(Records with scene code)
╭──
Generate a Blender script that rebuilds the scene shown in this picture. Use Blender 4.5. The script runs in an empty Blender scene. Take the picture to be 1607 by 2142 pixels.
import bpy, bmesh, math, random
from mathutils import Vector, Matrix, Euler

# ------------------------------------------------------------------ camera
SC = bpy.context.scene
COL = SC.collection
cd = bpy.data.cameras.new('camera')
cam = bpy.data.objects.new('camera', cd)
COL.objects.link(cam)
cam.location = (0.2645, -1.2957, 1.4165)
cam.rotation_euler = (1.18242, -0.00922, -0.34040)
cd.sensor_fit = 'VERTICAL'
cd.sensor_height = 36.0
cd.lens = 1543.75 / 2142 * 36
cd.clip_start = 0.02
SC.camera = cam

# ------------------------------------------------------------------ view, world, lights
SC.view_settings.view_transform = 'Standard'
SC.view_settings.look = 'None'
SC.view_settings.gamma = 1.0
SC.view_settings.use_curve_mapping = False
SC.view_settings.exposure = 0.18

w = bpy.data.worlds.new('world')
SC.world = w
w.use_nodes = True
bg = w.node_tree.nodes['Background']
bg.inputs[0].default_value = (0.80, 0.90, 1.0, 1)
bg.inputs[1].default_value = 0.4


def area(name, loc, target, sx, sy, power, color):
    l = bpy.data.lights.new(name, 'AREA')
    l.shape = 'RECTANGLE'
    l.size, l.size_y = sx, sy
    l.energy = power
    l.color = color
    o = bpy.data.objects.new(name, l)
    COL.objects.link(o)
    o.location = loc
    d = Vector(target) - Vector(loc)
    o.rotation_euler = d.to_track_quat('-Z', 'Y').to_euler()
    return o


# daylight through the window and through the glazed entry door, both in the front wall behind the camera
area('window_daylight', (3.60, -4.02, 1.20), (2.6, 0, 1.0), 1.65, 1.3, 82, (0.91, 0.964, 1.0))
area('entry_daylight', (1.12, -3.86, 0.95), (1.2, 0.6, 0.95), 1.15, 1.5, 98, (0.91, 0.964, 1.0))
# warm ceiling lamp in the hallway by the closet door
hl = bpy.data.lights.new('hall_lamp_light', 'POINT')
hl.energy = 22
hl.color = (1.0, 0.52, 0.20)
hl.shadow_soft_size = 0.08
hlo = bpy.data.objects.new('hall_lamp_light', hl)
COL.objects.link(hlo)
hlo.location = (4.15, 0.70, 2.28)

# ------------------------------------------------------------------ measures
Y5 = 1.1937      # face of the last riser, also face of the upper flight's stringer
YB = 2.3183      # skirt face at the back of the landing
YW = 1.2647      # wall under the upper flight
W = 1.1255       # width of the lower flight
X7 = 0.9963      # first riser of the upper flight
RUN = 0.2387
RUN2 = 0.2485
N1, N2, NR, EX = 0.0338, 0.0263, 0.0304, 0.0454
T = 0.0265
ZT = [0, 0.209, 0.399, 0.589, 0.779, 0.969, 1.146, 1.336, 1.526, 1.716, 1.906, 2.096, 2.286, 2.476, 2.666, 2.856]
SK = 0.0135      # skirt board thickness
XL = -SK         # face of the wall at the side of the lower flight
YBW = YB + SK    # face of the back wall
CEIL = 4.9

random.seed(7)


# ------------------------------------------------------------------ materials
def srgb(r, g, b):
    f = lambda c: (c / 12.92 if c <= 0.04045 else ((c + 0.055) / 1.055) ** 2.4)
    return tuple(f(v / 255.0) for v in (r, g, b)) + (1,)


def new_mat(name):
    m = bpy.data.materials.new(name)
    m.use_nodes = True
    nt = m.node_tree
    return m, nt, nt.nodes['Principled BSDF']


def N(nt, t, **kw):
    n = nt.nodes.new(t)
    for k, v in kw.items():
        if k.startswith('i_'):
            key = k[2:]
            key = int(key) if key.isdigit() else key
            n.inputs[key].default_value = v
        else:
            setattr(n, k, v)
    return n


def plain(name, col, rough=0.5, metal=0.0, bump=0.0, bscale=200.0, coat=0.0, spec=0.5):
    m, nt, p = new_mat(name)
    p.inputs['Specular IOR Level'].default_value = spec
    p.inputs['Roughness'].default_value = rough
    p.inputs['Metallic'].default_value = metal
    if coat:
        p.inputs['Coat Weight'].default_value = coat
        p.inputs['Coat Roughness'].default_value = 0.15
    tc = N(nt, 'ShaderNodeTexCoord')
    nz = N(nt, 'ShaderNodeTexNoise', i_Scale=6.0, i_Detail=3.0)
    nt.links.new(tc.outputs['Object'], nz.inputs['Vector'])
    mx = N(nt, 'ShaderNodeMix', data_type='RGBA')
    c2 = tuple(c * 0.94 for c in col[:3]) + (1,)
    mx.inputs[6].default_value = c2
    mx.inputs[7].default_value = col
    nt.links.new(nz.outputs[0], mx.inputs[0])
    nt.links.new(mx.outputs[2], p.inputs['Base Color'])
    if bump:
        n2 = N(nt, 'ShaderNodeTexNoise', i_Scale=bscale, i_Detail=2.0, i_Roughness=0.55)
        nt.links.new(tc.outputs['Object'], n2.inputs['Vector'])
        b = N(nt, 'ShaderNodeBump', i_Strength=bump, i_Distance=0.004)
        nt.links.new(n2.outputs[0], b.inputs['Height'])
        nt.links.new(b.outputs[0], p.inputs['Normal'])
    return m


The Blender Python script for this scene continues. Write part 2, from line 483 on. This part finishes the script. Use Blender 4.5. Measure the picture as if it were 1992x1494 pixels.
╰──
Task requirements: Every entry in the listing must be retyped exactly.

Written answer:
Generate a Blender script that rebuilds the scene shown in this picture. Use Blender 4.5. The script runs in an empty Blender scene. Take the picture to be 1607 by 2142 pixels.
import bpy, bmesh, math, random
from mathutils import Vector, Matrix, Euler

# ------------------------------------------------------------------ camera
SC = bpy.context.scene
COL = SC.collection
cd = bpy.data.cameras.new('camera')
cam = bpy.data.objects.new('camera', cd)
COL.objects.link(cam)
cam.location = (0.2645, -1.2957, 1.4165)
cam.rotation_euler = (1.18242, -0.00922, -0.34040)
cd.sensor_fit = 'VERTICAL'
cd.sensor_height = 36.0
cd.lens = 1543.75 / 2142 * 36
cd.clip_start = 0.02
SC.camera = cam

# ------------------------------------------------------------------ view, world, lights
SC.view_settings.view_transform = 'Standard'
SC.view_settings.look = 'None'
SC.view_settings.gamma = 1.0
SC.view_settings.use_curve_mapping = False
SC.view_settings.exposure = 0.18

w = bpy.data.worlds.new('world')
SC.world = w
w.use_nodes = True
bg = w.node_tree.nodes['Background']
bg.inputs[0].default_value = (0.80, 0.90, 1.0, 1)
bg.inputs[1].default_value = 0.4


def area(name, loc, target, sx, sy, power, color):
    l = bpy.data.lights.new(name, 'AREA')
    l.shape = 'RECTANGLE'
    l.size, l.size_y = sx, sy
    l.energy = power
    l.color = color
    o = bpy.data.objects.new(name, l)
    COL.objects.link(o)
    o.location = loc
    d = Vector(target) - Vector(loc)
    o.rotation_euler = d.to_track_quat('-Z', 'Y').to_euler()
    return o


# daylight through the window and through the glazed entry door, both in the front wall behind the camera
area('window_daylight', (3.60, -4.02, 1.20), (2.6, 0, 1.0), 1.65, 1.3, 82, (0.91, 0.964, 1.0))
area('entry_daylight', (1.12, -3.86, 0.95), (1.2, 0.6, 0.95), 1.15, 1.5, 98, (0.91, 0.964, 1.0))
# warm ceiling lamp in the hallway by the closet door
hl = bpy.data.lights.new('hall_lamp_light', 'POINT')
hl.energy = 22
hl.color = (1.0, 0.52, 0.20)
hl.shadow_soft_size = 0.08
hlo = bpy.data.objects.new('hall_lamp_light', hl)
COL.objects.link(hlo)
hlo.location = (4.15, 0.70, 2.28)

# ------------------------------------------------------------------ measures
Y5 = 1.1937      # face of the last riser, also face of the upper flight's stringer
YB = 2.3183      # skirt face at the back of the landing
YW = 1.2647      # wall under the upper flight
W = 1.1255       # width of the lower flight
X7 = 0.9963      # first riser of the upper flight
RUN = 0.2387
RUN2 = 0.2485
N1, N2, NR, EX = 0.0338, 0.0263, 0.0304, 0.0454
T = 0.0265
ZT = [0, 0.209, 0.399, 0.589, 0.779, 0.969, 1.146, 1.336, 1.526, 1.716, 1.906, 2.096, 2.286, 2.476, 2.666, 2.856]
SK = 0.0135      # skirt board thickness
XL = -SK         # face of the wall at the side of the lower flight
YBW = YB + SK    # face of the back wall
CEIL = 4.9

random.seed(7)


# ------------------------------------------------------------------ materials
def srgb(r, g, b):
    f = lambda c: (c / 12.92 if c <= 0.04045 else ((c + 0.055) / 1.055) ** 2.4)
    return tuple(f(v / 255.0) for v in (r, g, b)) + (1,)


def new_mat(name):
    m = bpy.data.materials.new(name)
    m.use_nodes = True
    nt = m.node_tree
    return m, nt, nt.nodes['Principled BSDF']


def N(nt, t, **kw):
    n = nt.nodes.new(t)
    for k, v in kw.items():
        if k.startswith('i_'):
            key = k[2:]
            key = int(key) if key.isdigit() else key
            n.inputs[key].default_value = v
        else:
            setattr(n, k, v)
    return n


def plain(name, col, rough=0.5, metal=0.0, bump=0.0, bscale=200.0, coat=0.0, spec=0.5):
    m, nt, p = new_mat(name)
    p.inputs['Specular IOR Level'].default_value = spec
    p.inputs['Roughness'].default_value = rough
    p.inputs['Metallic'].default_value = metal
    if coat:
        p.inputs['Coat Weight'].default_value = coat
        p.inputs['Coat Roughness'].default_value = 0.15
    tc = N(nt, 'ShaderNodeTexCoord')
    nz = N(nt, 'ShaderNodeTexNoise', i_Scale=6.0, i_Detail=3.0)
    nt.links.new(tc.outputs['Object'], nz.inputs['Vector'])
    mx = N(nt, 'ShaderNodeMix', data_type='RGBA')
    c2 = tuple(c * 0.94 for c in col[:3]) + (1,)
    mx.inputs[6].default_value = c2
    mx.inputs[7].default_value = col
    nt.links.new(nz.outputs[0], mx.inputs[0])
    nt.links.new(mx.outputs[2], p.inputs['Base Color'])
    if bump:
        n2 = N(nt, 'ShaderNodeTexNoise', i_Scale=bscale, i_Detail=2.0, i_Roughness=0.55)
        nt.links.new(tc.outputs['Object'], n2.inputs['Vector'])
        b = N(nt, 'ShaderNodeBump', i_Strength=bump, i_Distance=0.004)
        nt.links.new(n2.outputs[0], b.inputs['Height'])
        nt.links.new(b.outputs[0], p.inputs['Normal'])
    return m


The Blender Python script for this scene continues. Write part 2, from line 483 on. This part finishes the script. Use Blender 4.5. Measure the picture as if it were 1992x1494 pixels.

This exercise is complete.